Friday, February 5, 2016

Movie Review: Interstellar (2014)


Movie: Interstellar (2014)

Director: Christopher Nolan

Writer: Jonathan Nolan & Christopher Nolan

Cast: Matthew McConaughey, Anne Hathaway, Wes Bentley, John Lithgow, Mackenzie Foy, Ellen Burstyn, David Oyelowo, Michael Caine, Casey Affleck, & David Gyasi

One-Line Plot Synopsis: A team from what's left of NASA tries to travel down a wormhole in search of a new habitable planet to try and save the human race.





Not many movies are worth the higher price of admission to an IMAX theatre and although I didn't catch Interstellar in an IMAX, I'm about 99% sure that it would have actually enhanced the actual experience of watching the movie.  This film was actually filmed with IMAX lenses unlike a lot of the movies shown in IMAX that are digitally enhanced after the fact.

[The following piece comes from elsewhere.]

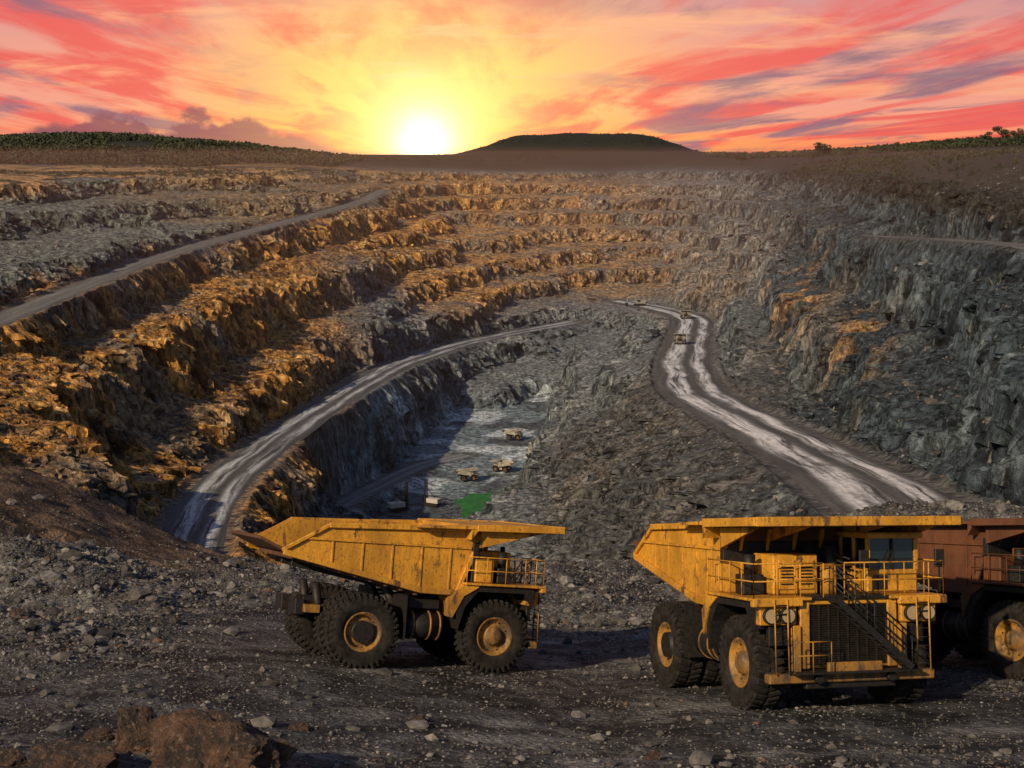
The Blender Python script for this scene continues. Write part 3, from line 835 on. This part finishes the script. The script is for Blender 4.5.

A Christopher Nolan film will obviously have both bigger anticipation and expectations going into it than just about any other director working today.  I would say that Nolan and Tarantino have the same cache of good will going into any movie that they come out with, although be it for different reasons.

Interstellar compartmentalizes into three separate movies when really you break it down at its core after seeing it.  The first third is a family film in the beginning stages of a post-apocalyptic world.  The second third is a space odyssey/adventure movie.  And the last third is more of a straight science fiction flick.

The cast of the movie is pretty stacked.  With four Oscar winners (McConaughey, Hathaway, Burnstyn, & Caine) and another 3 Oscar nominees (Lithgow, Chastain, & Casey Affleck), its almost impossible to make a bad movie.  You could toss a bunch of fortune cookies in front of that group and it would still be better than any of the crap that Kevin Hart comes out with.  The CGI in the film is some of the best I've ever seen and with a $165 million budget, I would certainly hope that they would have a chance to win the Oscar for Best Achievement in Visual Effects...which they did.

The story follows a retired astronaut (McConaughey), now farmer, as he searches through space with a skeleton crew (not actual skeletons...too much?) to try and find a place that would be able to sustain the human race if they were to abandon a dying earth.  They must travel through a wormhole to try and find a sustainable planet and ensure the sustainability of humanity.

I can't really point to a performance and say that it wasn't any good.  This group of actors is far too good for that to be the criticism of the movie.  The movie is way too long and it most definitely feels like it as it runs at 169 minutes (2 hours, 49 minutes).  That's just too freaking long for a movie, especially one relies on visual imagery as much as it does story.  It's also one of the main reasons why I didn't catch this baby in the theater.  I can't sit through that long of a movie in one sitting and I certainly can't make them pause it.  The last third of the movie definitely takes a turn that I wasn't expecting but I can't say I was exactly thrilled with the direction that it took.  It go to be a lot more philosophical than I cared for it to be and talked itself in circles at times.  That doesn't mean that I want you to try and explain every single aspect of it to me...it just means that I didn't particularly like it. The second half of the movie is easily my favorite portion of the movie.